Una pregunta conduce a otra. ¿Hubiera conseguido Iñaki Urdangarín un solo contrato de administraciones autonómicas y empresarios incautos, si no fuera el esposo de Cristina de Borbón? Queda aclarada pues la conexión de la hija predilecta del Rey con la trama del Instituto Nóos, por si no fuera suficiente su pertenencia al consejo de dirección. ¿Estaría imputada Cristina de Borbón, de no mediar su vinculación con la familia real? Cuatro de los cinco miembros de la cúpula de la filantrópica institución se hallan implicados penalmente en el escándalo, por lo que la respuesta negativa requiere una sobredosis de credulidad o de manipulación.

Cristina es inseparable de Iñaki, así en lo mercantil como en lo matrimonial, pese a los esfuerzos de La Zarzuela por propiciar una ruptura indolora que desvinculara al palacio del desaprensivo balonmanista. La insistencia en que el yerno del Rey no hubiera logrado un solo contrato sin su parentesco, y en que la Infanta estaría imputada si no se guareciera bajo el paraguas de la familia real, desea neutralizar el intento de disfrazar -o "disimular", en el código mentiroso instaurado por Cospedal- la exención de la princesa de esotéricos argumentos jurídicos. Por supuesto, estas ecuaciones diferenciales quedarían al margen de las limitadas luces de los profanos.

La Constitución recoge la infalibilidad papal del Rey, que siempre es inocente ante la justicia. Esta inviolabilidad irradia a su familia, por lo que la imputación de la Infanta es una cuestión política. El socorrido "cortafuegos" es un sinónimo forestal de la razón de Estado. De nuevo, Cristina de Borbón no declarará ante el juez por su rango regio, con independencia de su actuación en los deleznables hechos que se investigan.

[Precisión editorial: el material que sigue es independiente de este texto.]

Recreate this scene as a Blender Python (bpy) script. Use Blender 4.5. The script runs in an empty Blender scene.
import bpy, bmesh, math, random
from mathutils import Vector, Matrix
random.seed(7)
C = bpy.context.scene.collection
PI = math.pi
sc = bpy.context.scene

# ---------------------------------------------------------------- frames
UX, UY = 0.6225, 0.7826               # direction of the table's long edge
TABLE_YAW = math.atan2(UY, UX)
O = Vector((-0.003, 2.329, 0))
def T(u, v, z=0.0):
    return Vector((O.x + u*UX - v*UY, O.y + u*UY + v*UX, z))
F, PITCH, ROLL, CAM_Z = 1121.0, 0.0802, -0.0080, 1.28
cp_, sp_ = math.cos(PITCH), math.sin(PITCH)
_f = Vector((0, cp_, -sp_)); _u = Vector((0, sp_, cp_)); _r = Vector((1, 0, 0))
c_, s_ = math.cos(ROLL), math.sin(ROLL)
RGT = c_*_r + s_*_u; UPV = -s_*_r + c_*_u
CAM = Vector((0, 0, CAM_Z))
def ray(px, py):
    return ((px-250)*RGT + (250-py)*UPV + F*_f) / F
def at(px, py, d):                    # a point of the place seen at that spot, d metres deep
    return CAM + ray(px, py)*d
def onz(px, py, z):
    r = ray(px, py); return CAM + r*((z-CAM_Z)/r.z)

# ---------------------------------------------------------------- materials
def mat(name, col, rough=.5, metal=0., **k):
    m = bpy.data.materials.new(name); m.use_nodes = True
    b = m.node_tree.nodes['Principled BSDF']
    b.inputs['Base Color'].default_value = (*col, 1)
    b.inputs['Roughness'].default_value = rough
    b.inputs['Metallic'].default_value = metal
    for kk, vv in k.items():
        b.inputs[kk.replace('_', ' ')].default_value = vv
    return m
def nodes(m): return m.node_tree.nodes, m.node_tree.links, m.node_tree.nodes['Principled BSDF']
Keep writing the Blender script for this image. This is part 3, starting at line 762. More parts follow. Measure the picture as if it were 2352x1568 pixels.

A propósito, su rango en la sucesión al trono le obligaba a ser especialmente previsora y vigilante, por lo que le alcanza de pleno la responsabilidad social por el Instituto Nóos.

La justicia se ha ganado el respeto en este caso por su valentía y transparencia. Quien desee la igualdad de las Infantas ante la ley, solo tiene que promover una reforma constitucional. La doctrina de la restricción judicial se halla perfectamente asentada, hasta el punto de que fue adoptada por el Tribunal Supremo estadounidense para avalar la reforma sanitaria de Obama. Con abrupta sinceridad, los jueces indicaron que su misión no era torcer la voluntad expresada en el voto. Por tanto, esgrimir abstrusos códigos, endebles razonamientos y falta de evidencias para absolver a la hija del Rey supone engañar a una ciudadanía adulta. Alinearse con quienes pretenden que un corajudo juez de Instrucción les resuelva su fe republicana es tan perverso como salvaguardar a una Infanta de actuación como mínimo deplorable, a cambio de recibir una felicitación de La Zarzuela.

Resulta curioso que se quiera amortajar el escándalo Urdangarín mediante los mismos mecanismos que lo desencadenaron. A la prensa española le costará liberarse del oprobio acumulado el sábado en que declaró el yerno del Rey, cuando tituló sin ningún criterio que "Urdangarín exculpa a su esposa y a La Zarzuela", como si ese verbo tuviera alguna validez en sus labios. Dicho de otra forma, si posee palabra de ley, hay que concederle la inocencia absoluta de que presume, y no sólo en la particularidad de la implicación de su esposa. A continuación, habrá que exigir que se archive la instrucción, porque así lo decide el "exculpador" con fondos públicos.

Gracias a la investigación judicial, la ciudadanía entiende a la perfección en que consiste el caso Urdangarín. Sin necesidad de maniobras exculpatorias, Diego Torres logró una credibilidad con reservas que hoy no se deposita en La Zarzuela. El énfasis excesivo en purificar a Cristina de Borbón -a un paso de atribuirle el machista "sus labores"- desplazará simplemente el escándalo hacia la prensa extranjera, cuyos corresponsales pondrán en solfa a un país donde una ciudadana se esconde bajo el manto de armiño de su padre para no ser cuestionada judicialmente. Más torpe resulta el alivio de los edecanes de La Zarzuela, encantados de comprobar cómo el sentido común presente en el arsenal jurídico se estrella contra las murallas del palacio. No reparan en que la protección de la Infanta, por encima del secretario imputado y de los beneficios económicos que le reportó el saqueo de su marido, daña irreversiblemente a su hermano. Felipe de Borbón se ve obligado a cargar con culpas ajenas, y la ejemplaridad vuelve a ser un codiciado perfume que se guarda en recipientes herméticamente sellados.